A recent review of applications of the X-ray tomography technique to various multiphase flows can be found in [
69]. A number of researchers [
70,
71,
72] used X-ray radiography to obtain cross-sectional void fraction distributions in stratified and annular gas-liquid flow in pipes. Usually, two source-detector systems oriented along the
y and
z axes were used simultaneously to reconstruct liquid phase distribution. In [
73], the system rotated at low speed to obtain time-averaged circumferential and longitudinal film thickness profiles before and after an orifice in the pipe. However, studies of high-speed transient processes such as liquid entrainment are rare. In [
74], a broad-band X-ray source was used for observation of the dynamics of an annular liquid sheet, detached liquid droplets, and entrapped air bubbles in an atomizer (
Figure 15). In this work, outstanding spatial and temporal resolution was achieved. Nonetheless, the attenuation rate depends strongly on the wavelength, so the quantitative reconstruction of liquid phase distribution is impossible using a broadband X-ray source; a monochromatic X-ray source is required instead.
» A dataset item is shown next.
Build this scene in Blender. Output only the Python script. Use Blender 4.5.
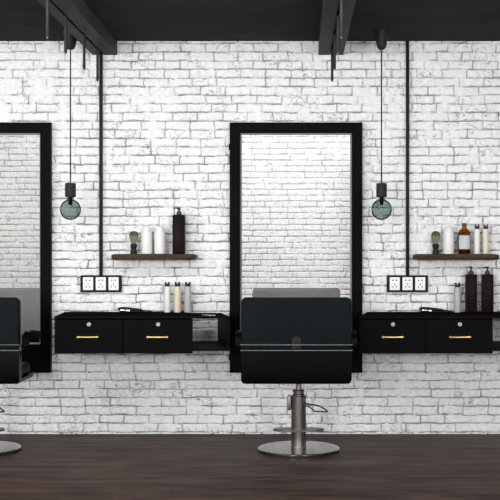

An alternative way to avoid strong distortions is to use near-infrared radiation (NIR); in this range, the liquid refractive index is also reduced, though it does not exactly reach unity. This technique is also based on light attenuation by liquid and can be used to reconstruct instantaneous liquid distribution in the flow (see, e.g., [
75,
76]).
Application of X-ray or NIR attenuation techniques to entrainment studies have the same requirements as those for visible-light techniques, namely: obtaining instantaneous images of the flow in at least two planes; at least the measurements in the x-y plane must allow one to quantitatively reconstruct the local instantaneous film thickness; temporal and spatial resolution of the method must be less than the smallest temporal and spatial scale of the phenomenon under study. The advantages of these approaches are the possibility to investigate entrainment for annular flow in pipes and less risk of distortions produced by refraction and reflection.